132 kişi yaşamını yitirdi: Pakistan'daki kanlı saldırıların arka planı

14.07.2018 - 14:11

Pakistan seçimler öncesi bombalı saldırılarla sarsıldı. 2014'ten beri gerçekleşen en büyük saldırı, tüm dünyada olduğu gibi Pakistan'da da otoriterleşmenin, istikrarsızlığın ve savaş ortamının bir yansıması.

Pakistan’ın Belucistan ve Kuzey Veziristan bölgelerinde iki seçim mitingine yapılan bombalı saldırılarda, aralarında bir milletvekili adayının da olduğu 132 kişi yaşamını yitirdi, 232’den fazla kişi de yaralandı. 

Saldırıları elektronik posta aracılığıyla açıklama yayınlayan IŞİD üstlendi.

Ordu faktörü

Merkez sağdan ve merkez soldan isimlerin bir araya gelmesiyle iki ay önce kurulan BAP adlı parti, seçimler öncesi ordu tarafından da destekleniyor. Ordu aynı zamanda bölgedeki ayrılıkçılara ve İslamcılara da askeri operasyonlar düzenliyor. Ordu, 45 milyar dolarlık Çin Pakistan Ekonomik Projesi'ne karşı çıkan muhalefeti de ezdi ve Senato'nun yanı sıra Belucistan'daki yerel yönetimi de kontrolü altında tutmak istiyor.

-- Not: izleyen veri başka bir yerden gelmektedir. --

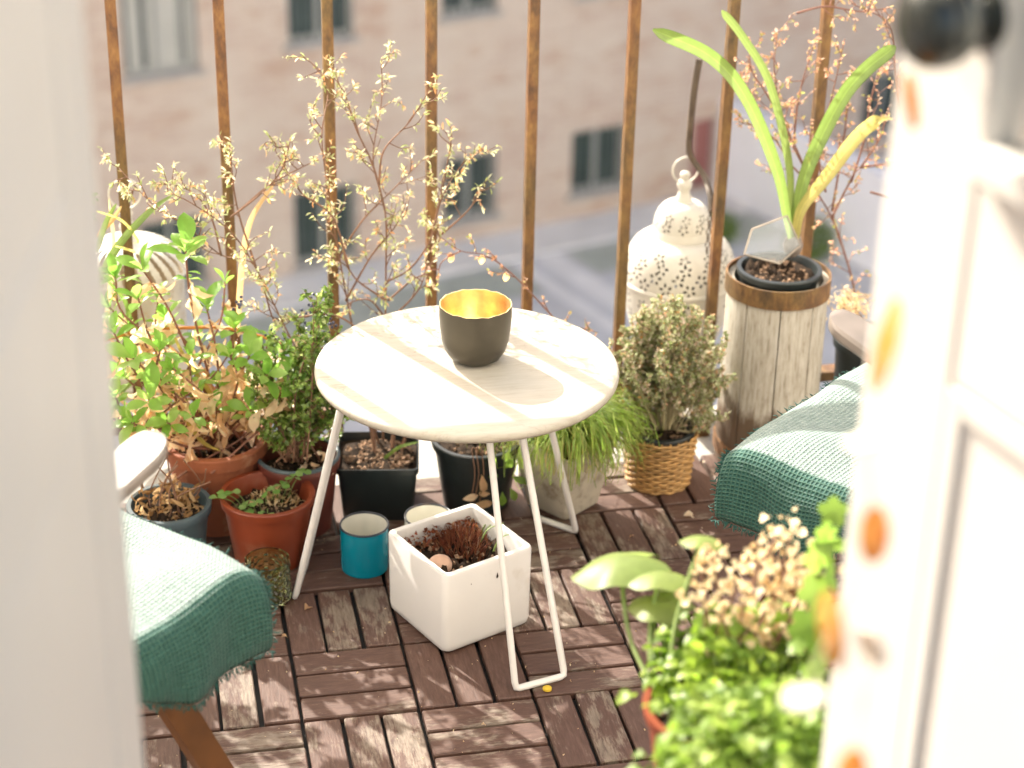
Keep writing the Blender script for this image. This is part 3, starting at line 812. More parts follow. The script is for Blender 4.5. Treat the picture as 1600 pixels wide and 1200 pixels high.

Bu arada, eski Pakistan Başbakanı Navaz Şerif, yolsuzluk nedeniyle hakkında verilen hapis cezasının ardından ülkesine dönerek teslim oldu. Şerif, orduyu ve hükümetinin yargı kararlarıyla iktidardan indirilmesini eleştiriyor. Onu karşılamak için Lahore'de kitlesel bir protesto gösterisi de düzenlendi. Medyanın bu mitingi yayımlaması gayriresmi bir şekilde yasaklanmıştı. Polis ise Şerif'e destek için toplananları güç kullanarak dağıttı.

Seçim mitinglerine yönelik bombalı saldırıların, aynı zamanda Navaz Şerif'in dönüşünü ve ona yapılan büyük destek gösterisini gölgeleme amacı da taşıdığı söyleniyor.

Otoriterleşme

Ekonomideki mega projeler, petrol ve enerji gibi sektörlerde yabancı yatırımların artması, Pakistan'da devlet baskının gitgide artmasına yol açtı. Kaybedilen kişilerle ilgili hukuki süreçler kısıtlanırken, askeri mahkemelerin hataları veya insan hakları ihlalleri dahi eleştirilemiyor.

Bu baskıyı uygulayanlar arasında Benazir Butto'nun oğlunun başında olduğu Pakistan Halk Partisi, Navaz Şerif'in partisi Pakistan Müslüman Birliği ve popülist İmran Khan'ın partisi Pakistan Adalet Hareketi gibi düzen partileri yer alıyor.

Ancak Pakistan Müslüman Birliği örneğinde görüldüğü gibi onlar dahi orduyla ve yargıyla ayrı düşebiliyorlar. Ülkedeki kapitalistler ise her an aşağıdan bir patlama yaşanabileceği endişesiyle baskının artırılmasına karşı çıkıyor.

Otoriterleşmenin ve sağa kayışın yaşandığı dünyada Pakistan da yolunu belirlemeye çalışıyor. Egemen sınıf içinde küreselleşmeden yana ve ona karşı olan kanatlar, halka nasıl baskı uygulayacakları konusunda çatışıyorlar.